Elena Chouzouri liebt das Reisen und die Geschichte. Für die Schauplätze ihrer Romanhelden reiste sie nach Bulgarien, Usbekistan und Israel, um die idealen Handlungsörtlichkeiten und Bilder für ihre Bücher aufzuspüren. Seit Kindestagen liebt sie Musik, insbesondere die Klassik, die sie schon im Elternhaus hörte, und später auch die Rockmusik ihrer Jugendjahre. Die Autorin lebt in Athen. Beim Entwerfen ihrer neuen Werke hört sie am liebsten Johann Sebastian Bach und Hatzidakis.
Die Übersetzerin:
Brigitte Münch
wurde 1947 in Düsseldorf geboren.
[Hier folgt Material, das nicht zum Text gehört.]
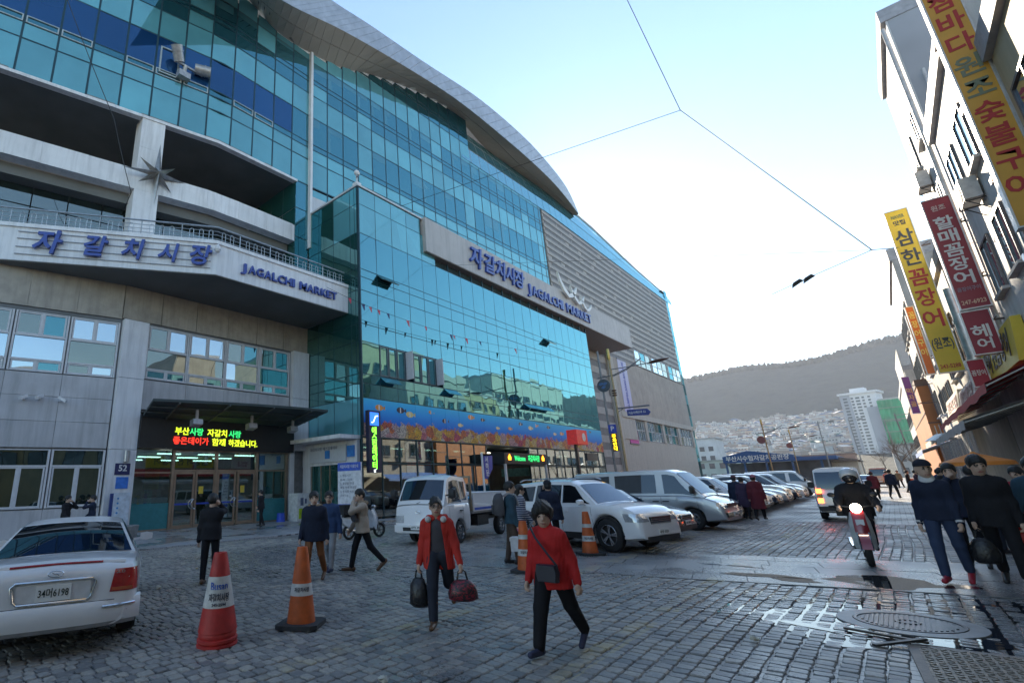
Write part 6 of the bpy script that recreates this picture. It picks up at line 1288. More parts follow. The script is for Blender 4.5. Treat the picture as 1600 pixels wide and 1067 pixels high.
def handles(s, parent, pts, m_=None):
    for x, z in pts:
        for sg in (-1, 1):
            y = s.side_y(x, z); mb = MB(); mb.bar((x-.1+s.x0, sg*(y+.022), z), (x+.1+s.x0, sg*(y+.022), z), .02, .03); mb.bar((x-.08+s.x0, sg*y, z), (x-.08+s.x0, sg*(y+.02), z), .02, .02); part(mb, 'door_handle', m_ or trim_b, parent)
def plate(parent, x, z, end, text, wd=.36, ht=.17):
    mb = MB(); mb.box((x, -wd/2, z-ht/2), (x+end*.014, wd/2, z+ht/2)); p = part(mb, 'number_plate', plate_w, parent)
    lettering(text, (x+end*.016, 0, z-.005), (end, 0, 0), ht*.62, ink, p, .003, .012, wd*.86, world=False)
def interior(s, parent, x0, x1, z, top):
    mb = MB(); ww = s.W*.36
    mb.box((x0, -ww, z-.3), (x1, ww, z-.05)); part(mb, 'interior', mat('seat_dark', (.02, .02, .022), .8), parent)
def sedan(label, loc, ang, pm, style='multi', front=True, rear=True, text=None, group=None, scale=1.0, kind='sedan', full=True):
    t = thing('parked_car', label, 'car', loc, ang, group)
    if kind == 'suv':
        s = Shell(4.7, 1.88, [(-2.35, .66), (-2.32, 1.0), (-2.2, 1.1), (0, 1.08), (.95, 1.1), (1.6, 1.07), (2.0, 1.0), (2.2, .9), (2.3, .76), (2.335, .62), (2.35, .48)], .27, (1.4, -1.33), .385, [(-2.25, 1.08), (-1.95, 1.5), (-1.75, 1.62), (-.6, 1.69), (.25, 1.66), (.5, 1.58), (1.2, 1.06)], .72, .94)
    elif kind == 'minivan':
        s = Shell(4.75, 1.9, [(-2.37, .7), (-2.35, 1.05), (-2.25, 1.08), (0, 1.05), (1.2, 1.05), (1.75, 1.0), (2.15, .88), (2.32, .7), (2.37, .5)], .24, (1.45, -1.4), .345, [(-2.3, 1.07), (-2.15, 1.6), (-2.0, 1.74), (-.6, 1.8), (.4, 1.74), (.62, 1.66), (1.45, 1.04)], .76, .94)
    else:
        s = Shell(4.75, 1.82, [(-2.375, .6), (-2.365, .8), (-2.32, .93), (-2.22, .985), (-1.9, 1.0), (-1.5, 1.01), (0, .98), (1.0, .985), (1.6, .9), (2.05, .79), (2.25, .7), (2.34, .58), (2.375, .42)], .25, (1.42, -1.33), .325, [(-1.56, .99), (-1.0, 1.27), (-.7, 1.38), (-.2, 1.43), (.25, 1.41), (.45, 1.35), (1.1, .95)], .68, .92, .19)
    s.build(t, pm); zc = {'suv': .76, 'minivan': .66}.get(kind, .62)
    for x in s.wh:
        for sg in (-1, 1): wheel(t, x, sg*(s.W/2-.125), s.r, .22, style)
    g = s.gh; xf, xr = g[-1][0], g[0][0]; xrf = g[-3][0]; xrr = g[2][0]
    s.end_glass(t, xf-.06, g[-2][0]+.03, .075, 'windscreen'); s.end_glass(t, xr+.06, xrr-.05, .055, 'rear_window')
    if kind == 'sedan': s.side_glass(t, .88, .02, .35, .0, .14, .88); s.side_glass(t, -.05, -.92, -.05, -.75, .14, .88); s.side_glass(t, -.98, -1.3, -.8, -.95, .16, .8)
    elif kind == 'suv': s.side_glass(t, .95, .02, .42, .0, .1, .88); s.side_glass(t, -.05, -1.0, -.05, -.95, .1, .88); s.side_glass(t, -1.08, -1.85, -1.02, -1.6, .14, .85)
    else: s.side_glass(t, 1.15, .2, .55, .18, .1, .88); s.side_glass(t, .12, -.9, .12, -.9, .1, .88); s.side_glass(t, -1.0, -2.05, -1.0, -1.95, .12, .86)
    if full:
        sm = mat('seam_dark', (.02, .02, .02), .6); zt = s.zt(0)-.06
        s.strip(t, [(.95, zt), (1.0, .55), (.85, .34)], .008, sm); s.strip(t, [(-.02, zt), (-.02, .32)], .008, sm); s.strip(t, [(-.95, zt), (-.95, .7), (-.8, .36)], .008, sm); s.strip(t, [(-2.0, .32), (-1.7, .3)], .02, sm, 'sill_trim')
        s.strip(t, [(-.9, .3), (1.0, .3)], .07 if kind == 'suv' else .025, trim_b if kind == 'suv' else pm, 'side_trim', .006)
        handles(s, t, ((.12, zt-.1), (-.83, zt-.08)), pm); mirror(t, .78+(.2 if kind == 'minivan' else 0), s.w(.8)*.97, zt+.12, pm)
    L2 = s.L/2
    if front:
        s.corner_lamp(t, 1, .42, .5, zc-.06, zc+.09 if kind == 'sedan' else zc+.12, lamp_c, 'headlight', .06)
        xg = s.end_x(1, zc-.1)
        mb = MB(); mb.box((xg-.02, -.46, zc-.14), (xg+.012, .46, zc+.04)); gr = part(mb, 'grille', trim_b, t)
        for i in range(4): mb = MB(); z = zc-.11+i*.042; mb.box((xg+.012, -.44+.03*i*0, z), (xg+.03, .44, z+.022)); part(mb, 'grille_bar', chrome, gr)
        mb = MB(); mb.box((L2-.05, -.72, .26), (L2+.012, .72, .38)); lo_ = part(mb, 'lower_intake', trim_b, t)
        for sg in (-1, 1): mb = MB(); mb.box((L2-.2, sg*.62, .34), (L2-.015, sg*.8, .42)); part(mb, 'fog_lamp', lamp_c, t)
        plate(t, L2+.013, .46, 1, text or '12가 3456', .44, .12)
    if rear:
        s.corner_lamp(t, -1, .3, .52, .68, .92, lamp_r, 'tail_light', .02)
        plate(t, s.end_x(-1, .8)-.012, .72, -1, text or '12가 3456')
    return t, s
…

Sie besuchte das humanistische Gymnasium und absolvierte anschließend eine dreijährige Buchhändlerlehre. Danach verbrachte sie ein Jahr in Thessaloniki, Griechenland und kehrte nach Deutschland zurück, um in ihrem Beruf als Buchhändlerin in Buchhandlungen und Verlagen zu arbeiten. Von 1979 bis 1985 lebte sie in Kairo, Ägypten und arbeitete bei Radio Kairo für den Local European Service. Seit Ende 1985 lebt sie als freie Übersetzerin und Autorin auf der Kykladeninsel Naxos. Brigitte Münch ist Fördermitglied der Gesellschaft der Griechischen AutorInnen in Deutschland e. V. und hat zahlreihe Veröffentlichung als Übersetzerin und Autorin.